Benoît Jacquot's "Sade" (2000) is a great film, centering on the incarceration of the decadent Marquis with other aristocrats awaiting the guillotine at Picpus, during the Reign of Terror. Colin plays Fournier, Jacobin deputy to Robespierre and rival of Sade for the affections of a hot, cat-faced woman. Sade, in this tale, is depicted as a thoughtful, life-and-freedom-loving philosopher. Colin's Jacobin is a man enslaved to his own hateful weakness -- he is jealous and sexually brutal to their mutual girlfriend. Sade, in a rather obvious reversal, is gentle, respectful and tender with her. Colin actually succeeds in making himself unattractive here; his eyes look completely different than usual -- beady, ratlike. His nose is sharp and beaky, he holds himself in concave postures of deep self-loathing and insecurity. He is nearly unrecognizable; his very aura is different than it is in other films.

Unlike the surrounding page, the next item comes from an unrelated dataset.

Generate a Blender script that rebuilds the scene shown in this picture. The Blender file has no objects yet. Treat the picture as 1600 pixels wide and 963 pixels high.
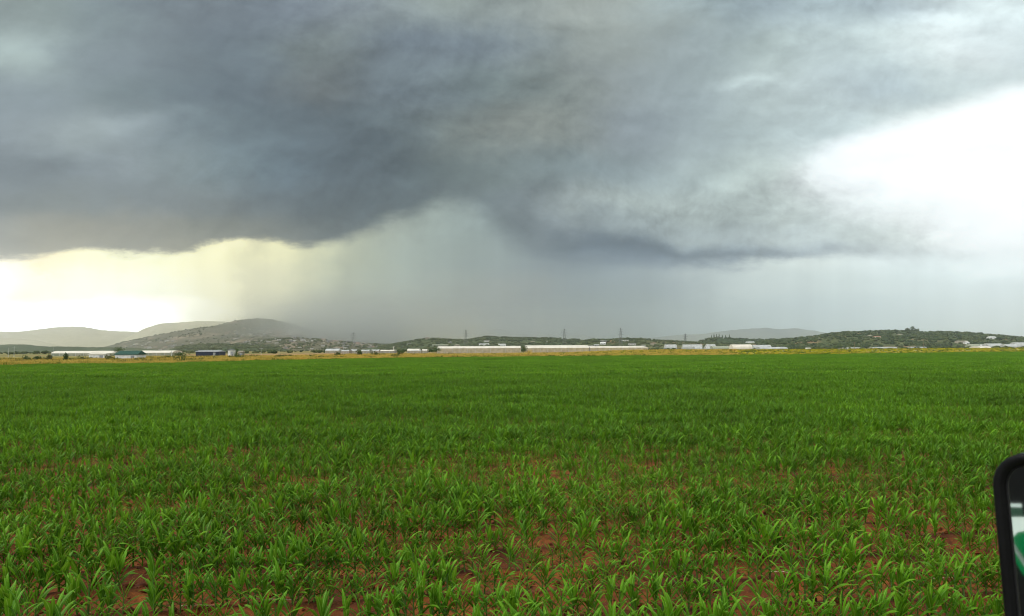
import bpy, math, random
import numpy as np
from mathutils import Vector, Matrix, Euler, noise as mnoise

random.seed(7)
RS = np.random.RandomState(7)
scene = bpy.context.scene
COL = scene.collection
R = math.radians

# ------------------------------------------------------------------ camera
F = 1256.0                       # focal length in pixels of the 1600 px wide photograph
CAMZ = 2.4
cam_d = bpy.data.cameras.new('camera')
cam = bpy.data.objects.new('camera', cam_d); COL.objects.link(cam)
cam_d.sensor_width = 36.0
cam_d.lens = 36.0 * F / 1600.0
cam_d.clip_start = 0.05; cam_d.clip_end = 60000.0
cam_d.dof.use_dof = True
cam_d.dof.focus_distance = 30.0
cam_d.dof.aperture_fstop = 13.0
PITCH = math.atan(64.5 / F)
ROLL = -math.atan(8.0 / 1600.0)
CM = (Matrix.Rotation(math.pi/2 + PITCH, 3, 'X') @ Matrix.Rotation(ROLL, 3, 'Z'))
cam.location = (0, 0, CAMZ)
cam.rotation_euler = CM.to_euler()
scene.camera = cam
scene.render.resolution_x = 1024; scene.render.resolution_y = 616

def ray(px, py):
    v = CM @ Vector(((px - 800.0) / F, -(py - 481.5) / F, -1.0))
    return v
def P(px, py, D):                # point at world depth y = D on the ray
    v = ray(px, py)
    return Vector((0, 0, CAMZ)) + v * (D / v.y)
def H(px):                       # row of the horizon at that column
    return 546 + 4.0 - 8.0 * px / 1600.0
def GX(px, D):                   # lateral position of a ground point
    return P(px, H(px), D).x
def ZH(px, py, D):
    return P(px, py, D).z

# ------------------------------------------------------------------ render / exposure
scene.view_settings.view_transform = 'Standard'
scene.view_settings.look = 'None'
scene.view_settings.exposure = 0.0
scene.view_settings.gamma = 1.0
scene.cycles.max_bounces = 6
scene.cycles.diffuse_bounces = 2
scene.cycles.transmission_bounces = 3
scene.cycles.volume_bounces = 4
scene.cycles.use_denoising = True
scene.cycles.sample_clamp_indirect = 3.0
scene.cycles.use_adaptive_sampling = False
scene.cycles.pixel_filter_type = 'BLACKMAN_HARRIS'; scene.cycles.filter_width = 1.1

# ------------------------------------------------------------------ node helpers
def lin(c):
    return tuple(((x/255.0)/12.92 if x/255.0 <= 0.04045 else (((x/255.0)+0.055)/1.055)**2.4) for x in c)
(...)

The Bogart-like Daniel Auteuil, as Sade, is marvelously comfortable in the cerebral role of the reckless, liberated artiste; but the unearthly Isild Le Besco steals the film as Emile de Lancris; she is the most singularly beautiful inginue since Olivia Hussey's Juliet, and thrillingly smart. I predict great things for this young actress; she has strange, perverse fire behind a face that is Zen-like and serene in its perfect symmetry.
I was unable to locate any copies whatsoever of "Snowboarder" (2003) (but if the title is any indication, it is yet another volte-face for Colin, who usually doesn't participate in such fad-fodder), and while 2004 gave us "L'Intrus" ("The Intruder"), another Claire Denis film with Colin, it is not yet available in the U.S. He is in production on more French films, which can be tracked through a rather humble, if devoted, American fan Web site.
With any luck, Colin will appear in some English-speaking role eventually, but I somewhat doubt it -- an actor of Colin's intelligence knows better than to muck around in the cultural tar pit of Hollywood. In France, Colin retains his eclectic choices and his integrity, and probably sees no reason to trade that in for the falling currency of Hollywood celebrity.
Anyway, reading subtitles over a nude Grigoire Colin will never be a chore.